▸ **GOAL**
Take the lines from the beginning of the data below through the line holding "return dx, cT + dy * sT, -sT + dy * cT" and return exactly those.

▸ **RECORDED DATA**
□ □ □ □

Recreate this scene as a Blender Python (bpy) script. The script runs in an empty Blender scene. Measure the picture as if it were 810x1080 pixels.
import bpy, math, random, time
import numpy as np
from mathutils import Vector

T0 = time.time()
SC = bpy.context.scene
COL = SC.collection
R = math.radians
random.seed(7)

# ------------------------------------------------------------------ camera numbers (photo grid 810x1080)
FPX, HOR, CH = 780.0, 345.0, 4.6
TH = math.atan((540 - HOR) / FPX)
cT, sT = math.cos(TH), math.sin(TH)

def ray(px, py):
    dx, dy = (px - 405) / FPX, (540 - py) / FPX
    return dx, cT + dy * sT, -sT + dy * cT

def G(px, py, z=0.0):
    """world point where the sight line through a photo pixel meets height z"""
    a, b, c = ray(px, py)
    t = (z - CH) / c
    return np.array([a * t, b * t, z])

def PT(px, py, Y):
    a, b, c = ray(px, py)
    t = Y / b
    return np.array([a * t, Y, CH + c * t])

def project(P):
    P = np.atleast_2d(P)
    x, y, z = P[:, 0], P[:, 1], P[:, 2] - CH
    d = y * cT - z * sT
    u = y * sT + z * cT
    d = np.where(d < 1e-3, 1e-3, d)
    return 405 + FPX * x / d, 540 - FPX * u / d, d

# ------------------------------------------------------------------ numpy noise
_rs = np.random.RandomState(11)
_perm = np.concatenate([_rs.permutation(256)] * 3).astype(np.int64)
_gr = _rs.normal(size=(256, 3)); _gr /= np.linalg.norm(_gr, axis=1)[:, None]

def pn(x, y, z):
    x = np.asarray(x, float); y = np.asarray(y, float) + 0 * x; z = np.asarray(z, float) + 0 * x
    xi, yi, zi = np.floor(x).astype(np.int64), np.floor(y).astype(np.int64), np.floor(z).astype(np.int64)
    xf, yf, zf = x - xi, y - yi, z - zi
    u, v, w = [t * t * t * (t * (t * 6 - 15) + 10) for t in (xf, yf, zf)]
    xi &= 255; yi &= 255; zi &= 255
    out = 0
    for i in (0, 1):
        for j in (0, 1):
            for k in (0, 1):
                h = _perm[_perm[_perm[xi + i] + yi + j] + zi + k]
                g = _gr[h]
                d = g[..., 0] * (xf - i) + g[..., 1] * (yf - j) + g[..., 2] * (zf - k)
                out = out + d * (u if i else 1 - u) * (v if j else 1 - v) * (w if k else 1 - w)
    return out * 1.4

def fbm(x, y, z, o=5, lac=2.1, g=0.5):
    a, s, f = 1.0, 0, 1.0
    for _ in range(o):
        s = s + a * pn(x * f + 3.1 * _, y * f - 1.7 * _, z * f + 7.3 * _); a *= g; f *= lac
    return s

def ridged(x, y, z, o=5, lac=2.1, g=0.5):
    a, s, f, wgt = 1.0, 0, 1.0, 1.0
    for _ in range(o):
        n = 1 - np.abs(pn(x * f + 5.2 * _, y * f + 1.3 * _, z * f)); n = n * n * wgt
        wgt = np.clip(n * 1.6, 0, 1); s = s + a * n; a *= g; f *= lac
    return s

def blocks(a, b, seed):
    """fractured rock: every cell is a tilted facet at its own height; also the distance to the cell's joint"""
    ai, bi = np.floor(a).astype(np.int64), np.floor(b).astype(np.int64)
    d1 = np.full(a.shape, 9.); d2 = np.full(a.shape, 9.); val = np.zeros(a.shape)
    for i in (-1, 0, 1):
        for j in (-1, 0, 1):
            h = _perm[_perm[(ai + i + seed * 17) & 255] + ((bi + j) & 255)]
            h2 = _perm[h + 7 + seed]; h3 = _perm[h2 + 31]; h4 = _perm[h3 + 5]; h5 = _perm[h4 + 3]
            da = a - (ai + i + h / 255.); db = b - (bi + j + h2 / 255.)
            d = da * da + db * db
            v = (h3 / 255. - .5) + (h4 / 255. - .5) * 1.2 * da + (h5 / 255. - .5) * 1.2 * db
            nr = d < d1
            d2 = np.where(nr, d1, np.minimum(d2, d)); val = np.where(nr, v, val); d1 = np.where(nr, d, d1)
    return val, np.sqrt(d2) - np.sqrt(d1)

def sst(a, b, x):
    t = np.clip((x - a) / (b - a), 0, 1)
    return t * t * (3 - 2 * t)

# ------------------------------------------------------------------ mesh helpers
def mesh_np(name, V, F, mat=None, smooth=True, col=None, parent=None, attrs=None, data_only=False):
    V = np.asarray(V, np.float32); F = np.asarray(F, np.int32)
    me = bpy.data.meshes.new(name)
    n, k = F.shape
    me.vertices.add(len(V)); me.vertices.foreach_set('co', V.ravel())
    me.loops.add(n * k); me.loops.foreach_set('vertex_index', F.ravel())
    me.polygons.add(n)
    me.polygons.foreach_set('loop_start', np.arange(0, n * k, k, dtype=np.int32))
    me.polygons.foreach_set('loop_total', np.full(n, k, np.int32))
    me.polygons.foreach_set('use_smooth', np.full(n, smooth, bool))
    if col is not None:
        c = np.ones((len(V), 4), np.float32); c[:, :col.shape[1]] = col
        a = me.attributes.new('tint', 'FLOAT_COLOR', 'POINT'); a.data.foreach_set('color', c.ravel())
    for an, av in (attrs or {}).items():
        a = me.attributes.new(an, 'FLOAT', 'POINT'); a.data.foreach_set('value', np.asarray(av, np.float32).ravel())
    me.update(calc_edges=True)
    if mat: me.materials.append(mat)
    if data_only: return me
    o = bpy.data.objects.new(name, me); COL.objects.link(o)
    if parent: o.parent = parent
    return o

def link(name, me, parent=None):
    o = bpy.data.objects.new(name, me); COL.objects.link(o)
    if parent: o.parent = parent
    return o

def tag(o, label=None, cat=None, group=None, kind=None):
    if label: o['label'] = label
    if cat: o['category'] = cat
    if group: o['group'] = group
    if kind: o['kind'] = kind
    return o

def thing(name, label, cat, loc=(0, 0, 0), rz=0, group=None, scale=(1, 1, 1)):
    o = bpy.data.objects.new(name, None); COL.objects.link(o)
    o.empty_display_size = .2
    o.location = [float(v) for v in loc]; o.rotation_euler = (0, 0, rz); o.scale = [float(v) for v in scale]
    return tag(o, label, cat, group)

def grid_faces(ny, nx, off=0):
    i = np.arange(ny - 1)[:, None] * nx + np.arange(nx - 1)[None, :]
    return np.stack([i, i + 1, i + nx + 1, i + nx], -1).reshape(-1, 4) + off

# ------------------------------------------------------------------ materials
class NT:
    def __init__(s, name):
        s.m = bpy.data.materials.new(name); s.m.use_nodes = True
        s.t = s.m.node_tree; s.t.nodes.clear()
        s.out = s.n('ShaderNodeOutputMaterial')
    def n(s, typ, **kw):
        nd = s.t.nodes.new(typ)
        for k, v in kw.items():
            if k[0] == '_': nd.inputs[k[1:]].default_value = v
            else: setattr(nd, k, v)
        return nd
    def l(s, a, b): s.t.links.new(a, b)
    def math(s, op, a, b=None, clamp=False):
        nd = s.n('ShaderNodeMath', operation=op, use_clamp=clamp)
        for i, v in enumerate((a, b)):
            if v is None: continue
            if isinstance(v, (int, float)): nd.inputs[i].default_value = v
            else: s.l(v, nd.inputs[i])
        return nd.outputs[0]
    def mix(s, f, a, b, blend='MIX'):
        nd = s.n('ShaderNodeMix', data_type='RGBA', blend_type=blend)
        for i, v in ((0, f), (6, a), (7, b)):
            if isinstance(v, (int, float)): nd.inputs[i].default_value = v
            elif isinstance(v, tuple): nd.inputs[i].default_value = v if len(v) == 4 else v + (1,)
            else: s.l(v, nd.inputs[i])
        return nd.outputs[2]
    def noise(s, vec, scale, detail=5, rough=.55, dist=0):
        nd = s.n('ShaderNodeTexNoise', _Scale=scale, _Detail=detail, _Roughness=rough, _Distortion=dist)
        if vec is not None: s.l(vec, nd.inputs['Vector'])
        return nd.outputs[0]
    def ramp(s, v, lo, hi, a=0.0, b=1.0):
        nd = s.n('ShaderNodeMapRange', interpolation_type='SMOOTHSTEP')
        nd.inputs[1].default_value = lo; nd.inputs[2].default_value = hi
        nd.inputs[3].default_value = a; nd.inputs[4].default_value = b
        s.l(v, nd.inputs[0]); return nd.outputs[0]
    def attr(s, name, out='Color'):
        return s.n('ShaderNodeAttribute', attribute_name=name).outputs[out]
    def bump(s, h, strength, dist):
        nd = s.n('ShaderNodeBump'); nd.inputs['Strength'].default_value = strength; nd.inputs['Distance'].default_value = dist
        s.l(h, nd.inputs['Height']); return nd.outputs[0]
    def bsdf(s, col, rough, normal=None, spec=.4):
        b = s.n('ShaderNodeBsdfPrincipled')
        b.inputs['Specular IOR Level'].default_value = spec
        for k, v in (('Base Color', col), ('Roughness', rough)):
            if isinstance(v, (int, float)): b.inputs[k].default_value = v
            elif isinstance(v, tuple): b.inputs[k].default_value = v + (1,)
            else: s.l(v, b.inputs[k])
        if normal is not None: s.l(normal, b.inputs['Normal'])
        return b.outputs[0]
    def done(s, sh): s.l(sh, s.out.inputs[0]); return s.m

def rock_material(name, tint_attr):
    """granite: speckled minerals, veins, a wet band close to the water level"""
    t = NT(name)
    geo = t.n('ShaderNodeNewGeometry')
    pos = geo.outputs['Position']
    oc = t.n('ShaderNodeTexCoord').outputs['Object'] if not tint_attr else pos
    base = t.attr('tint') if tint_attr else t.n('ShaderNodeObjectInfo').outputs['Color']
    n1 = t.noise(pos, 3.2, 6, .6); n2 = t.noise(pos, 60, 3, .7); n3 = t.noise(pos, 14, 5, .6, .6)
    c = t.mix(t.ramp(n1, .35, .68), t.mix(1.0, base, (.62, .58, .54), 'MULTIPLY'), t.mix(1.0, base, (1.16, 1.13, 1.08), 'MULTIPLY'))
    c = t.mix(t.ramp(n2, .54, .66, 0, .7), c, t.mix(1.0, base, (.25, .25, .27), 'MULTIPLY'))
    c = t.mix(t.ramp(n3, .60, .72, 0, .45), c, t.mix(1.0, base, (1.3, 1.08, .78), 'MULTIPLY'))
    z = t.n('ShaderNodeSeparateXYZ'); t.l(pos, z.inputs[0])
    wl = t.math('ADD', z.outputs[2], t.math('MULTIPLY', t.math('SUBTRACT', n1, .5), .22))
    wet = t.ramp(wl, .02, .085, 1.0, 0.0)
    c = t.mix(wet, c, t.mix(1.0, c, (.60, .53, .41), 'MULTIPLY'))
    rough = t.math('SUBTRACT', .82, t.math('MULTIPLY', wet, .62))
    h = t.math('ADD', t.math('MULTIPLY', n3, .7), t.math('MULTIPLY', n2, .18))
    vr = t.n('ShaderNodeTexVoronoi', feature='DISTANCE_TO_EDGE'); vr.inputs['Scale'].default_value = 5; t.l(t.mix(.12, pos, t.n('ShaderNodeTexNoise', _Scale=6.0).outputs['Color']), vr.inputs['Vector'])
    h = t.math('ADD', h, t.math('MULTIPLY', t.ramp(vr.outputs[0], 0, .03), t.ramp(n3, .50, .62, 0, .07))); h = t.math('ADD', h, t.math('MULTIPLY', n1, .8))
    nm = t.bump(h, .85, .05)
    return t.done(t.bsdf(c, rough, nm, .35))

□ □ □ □

▸ **SOLUTION TO THE EXERCISE**
Recreate this scene as a Blender Python (bpy) script. The script runs in an empty Blender scene. Measure the picture as if it were 810x1080 pixels.
import bpy, math, random, time
import numpy as np
from mathutils import Vector

T0 = time.time()
SC = bpy.context.scene
COL = SC.collection
R = math.radians
random.seed(7)

# ------------------------------------------------------------------ camera numbers (photo grid 810x1080)
FPX, HOR, CH = 780.0, 345.0, 4.6
TH = math.atan((540 - HOR) / FPX)
cT, sT = math.cos(TH), math.sin(TH)

def ray(px, py):
    dx, dy = (px - 405) / FPX, (540 - py) / FPX
    return dx, cT + dy * sT, -sT + dy * cT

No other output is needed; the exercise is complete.